Aotea Centre
Review: Heath Lees
It must have been a strong temptation for the orchestra to end its Royal and SunAlliance Series with some good pot-boilers that would send everyone away happy.
But continuing the imaginative planning that has made this run of concerts not just the largest but the most stimulating in the country, the orchestra had rostered two large works, neither of them well known.
First up was the fifth piano concerto by Saint-Saens, nicknamed the "Egyptian" on account of the exotic chords that permeate the music, and the haunting love-song from the Nile region which insinuates itself into the work's beautifully evocative second movement.
Michael Houstoun was the soloist - always a cause for celebration - and after some opening hesitation, he soon drew out his trademark sound of elegant passagework with pinpoint rhythmic accents and a finesse of touch that had the musical profiles superbly etched.
Aiding and abetting all this was the equally elegant style of American conductor Alasdair Neale - one of the few in his trade who can dispense entirely with the baton, yet make his gestures and body-language instantly understood.
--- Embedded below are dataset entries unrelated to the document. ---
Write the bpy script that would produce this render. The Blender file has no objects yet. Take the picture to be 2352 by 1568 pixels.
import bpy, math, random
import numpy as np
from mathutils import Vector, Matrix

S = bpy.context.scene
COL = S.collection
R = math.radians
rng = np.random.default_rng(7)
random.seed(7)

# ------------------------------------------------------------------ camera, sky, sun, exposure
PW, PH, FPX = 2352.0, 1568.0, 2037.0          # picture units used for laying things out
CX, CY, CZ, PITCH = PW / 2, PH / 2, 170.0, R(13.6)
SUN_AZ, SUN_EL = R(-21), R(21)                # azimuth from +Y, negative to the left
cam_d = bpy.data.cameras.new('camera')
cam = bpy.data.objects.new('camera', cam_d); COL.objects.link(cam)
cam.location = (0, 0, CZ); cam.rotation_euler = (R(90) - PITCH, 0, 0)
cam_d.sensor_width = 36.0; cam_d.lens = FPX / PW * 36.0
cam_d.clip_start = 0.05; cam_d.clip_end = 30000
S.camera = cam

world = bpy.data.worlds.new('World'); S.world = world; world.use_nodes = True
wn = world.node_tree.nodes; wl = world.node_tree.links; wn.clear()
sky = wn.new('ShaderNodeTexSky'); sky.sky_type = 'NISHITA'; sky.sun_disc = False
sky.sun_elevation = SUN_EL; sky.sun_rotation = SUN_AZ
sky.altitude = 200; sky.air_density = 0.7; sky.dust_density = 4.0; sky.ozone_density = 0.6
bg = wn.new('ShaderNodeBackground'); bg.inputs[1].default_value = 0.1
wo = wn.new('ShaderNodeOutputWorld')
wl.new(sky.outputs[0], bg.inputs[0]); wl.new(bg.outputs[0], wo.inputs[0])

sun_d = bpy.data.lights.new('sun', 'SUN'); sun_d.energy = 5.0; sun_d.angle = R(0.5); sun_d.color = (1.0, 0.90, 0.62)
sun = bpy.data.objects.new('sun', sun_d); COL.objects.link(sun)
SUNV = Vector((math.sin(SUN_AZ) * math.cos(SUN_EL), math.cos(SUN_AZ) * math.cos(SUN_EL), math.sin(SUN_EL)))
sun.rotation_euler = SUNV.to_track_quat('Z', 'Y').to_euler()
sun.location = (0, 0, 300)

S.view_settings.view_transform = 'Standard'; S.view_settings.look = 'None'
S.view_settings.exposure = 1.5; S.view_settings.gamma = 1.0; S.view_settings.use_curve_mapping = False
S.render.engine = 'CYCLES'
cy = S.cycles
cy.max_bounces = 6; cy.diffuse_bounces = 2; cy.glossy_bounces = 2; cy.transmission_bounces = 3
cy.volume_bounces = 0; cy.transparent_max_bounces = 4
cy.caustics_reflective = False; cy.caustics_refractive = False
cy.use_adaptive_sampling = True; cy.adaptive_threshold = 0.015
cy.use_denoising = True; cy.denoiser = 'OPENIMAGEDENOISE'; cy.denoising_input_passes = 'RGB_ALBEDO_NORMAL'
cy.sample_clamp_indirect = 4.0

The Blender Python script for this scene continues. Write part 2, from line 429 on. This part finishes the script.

Neale's clear and timely cues and his fluency of gesture made for a magical second movement, and an impressive gear-change into the Chabrier-like finale.
It's hard not to miss the eternally rippling piano texture in Rachmaninov's music, but his Second Symphony, in E-minor, works exceedingly well for orchestra alone, with dark colours, gorgeous slow-movement wellings, and a strength of paragraph-building that more than rivals his northern contemporary Sibelius.
Alas, the middle section of the scherzo found the strings too breathless for comfort, but the great slow movement called down a clarinet solo from heaven, and the strings redeemed themselves famously with their outpouring of sad resignation at the end.
Orchestra and audience have grown superbly through this year's challenging and ear-opening programmes. It's been a great series.